Island Lake mayoral candidate Amrich back on the ballot
By Beth Kramer ekramer@stmedianetwork.com March 12, 2013 5:48PM
Charles R. Amrich
Updated: April 14, 2013 6:35AM
A judicial order signed Tuesday, March 12, gave the village of Island Lake its choice between two mayoral candidates.
Lake County Circuit Judge Christopher Starck reversed Island Lake’s electoral board decision to keep mayoral candidate Charles Amrich off the April 9 ballot.
The electoral board had twice voted to remove Amrich from the ballot, once due to an unpaid garbage bill when he signed his statement of candidacy Dec. 18. Amrich put himself back on the ballot and was again voted off after it was alleged his paperwork had not been filed in time.
“Charles Amrich is declared eligible for the ballot and is hereby restored to the ballot. McHenry and Lake County clerks are ordered to provide a space for write-in on its ballot for the office of mayor for the village of Island Lake,” Starck’s order said.
Island Lake has a population of about 8,000 and occupies parts of Lake and McHenry counties.
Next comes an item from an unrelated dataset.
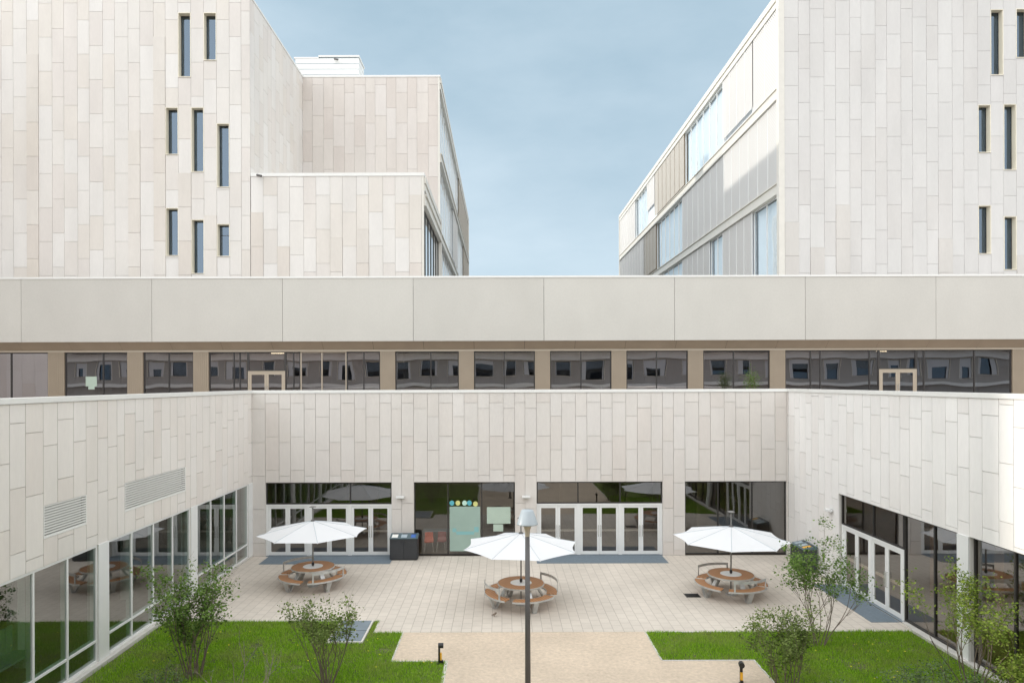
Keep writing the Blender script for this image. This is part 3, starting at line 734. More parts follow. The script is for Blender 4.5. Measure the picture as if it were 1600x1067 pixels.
g = MB(); g.quad([(-50, YF + .09, zf0 + .05), (50, YF + .09, zf0 + .05), (50, YS - .02, zf1 + .05), (-50, YS - .02, zf1 + .05)]); g.quad([(-50, YS - .02, zf1 + .05), (50, YS - .02, zf1 + .05), (50, YS - .02, 9.3), (-50, YS - .02, 9.3)]); g.quad([(-50, YF + .105, zf0 - .0), (50, YF + .105, zf0), (50, YF + .105, 12.5), (-50, YF + .105, 12.5)]); g.build('soffit_backing', M['dkframe'], st)
g = MB(); joints = [33 + 204.3 * i for i in range(-4, 14)]
rr = random.Random(9)
for a, b in zip(joints[:-1], joints[1:]):
    kx = rr.uniform(.97, 1.02); t_ = (.54 * kx, .525 * kx, .485 * kx)
    g.box((a - 783) / 1067 * YF + .009, (b - 783) / 1067 * YF - .009, YF, YF + .10, zf0 - .01, 12.90, t_)
g.build("fascia_panels", M['concrete'], st)
g = MB(); g.box(-50, 50, YF + .11, YF + .2, zf0 + .02, 12.9); g.build("fascia_backing", M['core'], st)
g = MB(); g.box(-50, 50, YF - .03, YF + .35, 12.90, 12.99); g.build("coping", M['coping'], st)
g = MB(); g.box(-50, 50, YF + .2, 45, 12.4, 12.6); g.build("roof", M['roof'], st)
room(st, -33, 33, YS + .16, 42, ZD, 9.5, open_sides=('y0',), floor='floorint')
g = MB()
for a, b in ((75, 100), (302, 326), (594, 617), (836, 860), (955, 979), (1203, 1227)): g.box(sx(a), sx(b), YS + 3.0, YS + 3.3, ZD, 9.5)
g.build("inner_column", M['wallint'], st)
for i, (x0, x1, y, lb) in enumerate(((sx(414), sx(437), YS + .9, "lit linear ceiling light above the left tan terrace door"), (sx(1385), sx(1400), YS + .8, "lit linear ceiling light above the right tan terrace door"))):
    g = MB(); g.box(x0, x1, y, y + .12, 9.22, 9.27, mi=0); g.box(x0 - .02, x1 + .02, y - .02, y + .14, 9.27, 9.30, mi=1)
    tag(g.build("ceiling_light", [M['lit'], M['whitemet']], base=((x0 + x1) / 2, y, 9.22)), lb, "light")
def spx(px, Y): return (px - 783) / 1067 * Y
g = MB(); yy = YS + .085
g.box(sx(132), sx(149.5), yy - .0, yy + .006, 7.55, 8.05); g.box(sx(136), sx(146), yy - .0, yy + .006, 7.40, 7.545)
tag(g.build("paper_notice", M['paper'], base=(sx(140), yy, 7.4)), "pale green paper notice taped inside a terrace window at the far left", "notice")

# ------------------------------------------------------------------ left tower
lt = thing("stone_tower", "tall stone-clad tower on the left with eight narrow slot windows and lower blocks beside it", "building", (-20, YT, 0))
FT = frame((0, YT, 0), (1, 0, 0), (0, -1, 0)); Z0 = 12.62
def tower_windows(root, lst, gm='g_slot'):
    res = []
    for (a, b, t_, bt) in lst:
        res.append((tx(a), tx(b), tz(bt, a), tz(t_, a)))
    return res
wl = tower_windows(lt, [(279.5, 297.5, 20, 121), (319.5, 337.5, 20, 95), (260.5, 278.5, 168, 242), (300.5, 318.5, 168, 269), (340.5, 358.5, 193, 293), (260.5, 278.5, 325, 400), (300.5, 318.5, 343, 428), (340.5, 358.5, 350, 401)])
brk = [tx(p) for p in (259.5, 279.5, 299.5, 319.5, 339.5, 359.5)]
def snap(o, bk):
    return (min(bk, key=lambda q: abs(q - o[0])), min(bk, key=lambda q: abs(q - o[1])), o[2], o[3])
ops = [snap(o, brk) for o in wl]
ZTOP = ZTL - .12
clad(lt, FT, -33, XTL, Z0, ZTOP, ops, brk + [tx(378)], .63, .725, 1.795, TW, 41, proud=.55, gap=.013, core=.30, vref=tz(298, 10))
for i, o in enumerate(ops):
    wo = window(lt, FT, o[0] + .032, o[1] - .032, o[2] + .032, o[3] - .032, gm='g_slot', fw=.02, d=-.30, depth=.04, lining='lining', trans=([o[3] - .55] if i == 7 else []))
FSd = frame((XTL, 0, 0), (0, 1, 0), (1, 0, 0))
clad(lt, FSd, YT + .036, Y2, Z0, ZTOP, [], [], .63, .725, 1.795, TW, 42, gap=.013)
FLo = FT
clad(lt, FT, XTL + .03, XLS - .12, Z0, tz(275, 663), [], [], .63, .72, 1.795, TW, 43, proud=.6, gap=.013, vref=tz(332, 430))
F2 = frame((0, Y2, 0), (1, 0, 0), (0, -1, 0))
clad(lt, F2, XTL, XLS - .12, Z0, ZTOP, [], [], .63, .74, 2.05, TP, 44, gap=.013)
g = MB(); g.box(-33, XTL + .03, YT - .03, Y2 + .3, ZTOP, ZTL); g.box(XTL + .03, XLS + .05, Y2 - .03, YE, ZTOP, ZTL)
zl = tz(275, 663); g.box(XTL + .03, XLS + .03, YT - .03, Y2 - .035, zl, zl + .17); g.build("coping", M['coping'], lt)
g = MB(); g.box(-32.9, XTL - .35, YT + 1.1, YE - .3, Z0 + .1, ZTOP - .02); g.box(XTL - .3, XLS - 1.6, YT + 1.0, Y2 + .2, Z0 + .1, zl - .05); g.box(XTL - .3, XLS - 2.0, Y2 + .9, YE - .3, Z0 + .1, ZTOP - .02)
g.build("inner_core", M['darkroom'], lt)

def side_facade(root, X, sgn, y0, y1, levels, top, segs, seed, edge=True, zbase=Z0, ew=(.16, -.12, 0.0)):
    """curtain wall between floor bands; sgn = direction the wall faces along x"""
    F = frame((X, 0, 0), (0, 1, 0), (sgn, 0, 0)); rr = random.Random(seed)
    g = MB()
    for z in levels:
        g.fbox(F, y0, y1, z - .24, z + .24, -.3, .06); g.fbox(F, y0, y1, z + .24, z + .29, -.3, .14); g.fbox(F, y0, y1, z - .30, z - .24, -.3, .12)
    g.fbox(F, y0, y1, top - .34, top, -.3, .10); g.fbox(F, y0, y1, top - .42, top - .34, -.3, .02); g.fbox(F, y0, y1, top - .72, top - .42, -.3, .06)
    if edge: g.fbox(F, y0 - ew[0], y0, zbase, top, ew[1], ew[2])
    g.fbox(F, y1, y1 + .25, zbase, top, -.3, .10)
    g.build("floor_bands", M['cream'], root)
    bounds = [(zbase, levels[-1] - .30)] + [(levels[i] + .29, levels[i - 1] - .30) for i in range(len(levels) - 1, 0, -1)] + [(levels[0] + .29, top - .72)]
    for fi, (za, zb) in enumerate(bounds):
        for (a, b, kind, drop) in segs[fi]:
            if kind in ('glass',):
                n = max(1, round((b - a) / 1.6)); ms = [a + (b - a) * k / n for k in range(1, n)]
                window(root, F, a + .01, b - .01, za, zb, mull=ms, fm='dkframe' if rr.random() < .4 else 'whitemet', gm='g_side', fw=.06, d=-.10)
                g = MB(); m_ = int((b - a) / .12); pts = []
                for k in range(m_ + 1): pts.append((a + .1 + (b - a - .2) * k / m_, -.34 - .05 * (k % 2)))
                for (p, q) in zip(pts[:-1], pts[1:]): g.quad([F(p[0], za + .05, p[1]), F(q[0], za + .05, q[1]), F(q[0], zb - .05, q[1]), F(p[0], zb - .05, p[1])])
                g.build("curtain", M['curtain'], root)
            else:
                mm = 'scrtan' if kind == 'tan' else 'scr'
                g = MB(); n = max(1, round((b - a) / 1.5)); ms = MB()
                ms.fbox(F, a, b, za, zb, -.26, -.2)
                ms.build("back_panel", M['screenback'] if kind != 'tan' else M['tan'], root)
                for k in range(n):
                    p, q = a + (b - a) * k / n + .03, a + (b - a) * (k + 1) / n - .03
                    g.quad([F(p, za + drop, 0), F(q, za + drop, 0), F(q, zb - .03, 0), F(p, zb - .03, 0)])
                o = g.build("perforated_screen", M[mm], root)
                fr = MB()
                for k in range(n + 1):
                    p = a + (b - a) * k / n; fr.fbox(F, p - .028, p + .028, za + drop, zb, -.03, .02)
                fr.build("screen_rail", M['whitemet'] if kind != 'tan' else M['tan'], root)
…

Mayor Debbie Herrmann would have run unopposed if Amrich had not been allowed on the ballot, according to Lake County Clerk Willard Helander.
“The judge felt the people of Island Lake are the ones that really need to be making this choice. If I did not appear on the ballot, there would be no mayoral contest. Let the people decide who they want,” Amrich said.
Grace-period voting registration starts Wednesday, March 13, so unregistered voters can register and then vote, Helander said. Vote-by-mail starts March 15.
Ballots would not have been ready if election officials waited for Tuesday’s ruling, Helander said.
“We needed to have all the ballots finalized and test their accuracy. We had to proceed,” Helander said.
The clerk’s office printed ballots with Amrich’s name. Had the judge ruled differently, the clerk’s office would not have reported any votes for Amrich, she said.
“It’s been dramatic. We are confident that if someone comes in (Wednesday) to vote, we’ll have a ballot ready,” Helander said.
Helander said that she has never seen such an “aggressive approach” to trying to keep someone from the ballot in her 18 years as county clerk.
The electoral board that voted to keep Amrich off the ballot is made of three village trustees.
Amrich called the efforts to keep him off the ballot “politics at its worst.”
Amrich, 63, served as mayor from 1985 to 2005. He said he decided to run again after some unhappy residents approached him.
Some of the issues he said he focused on is curbing the village’s spending and giving some attention to some of the village roads.
Herrmann has been mayor since 2009. If re-elected, she said she is looking at redrawing the village’s downtown. The village is collecting necessary data to address possibly improving village hall or building a new one.
“Our campaign strategy would have been the same no matter if Mr. Amrich was or was not on the ballot. I did not utilize my time researching it,” Herrmann said.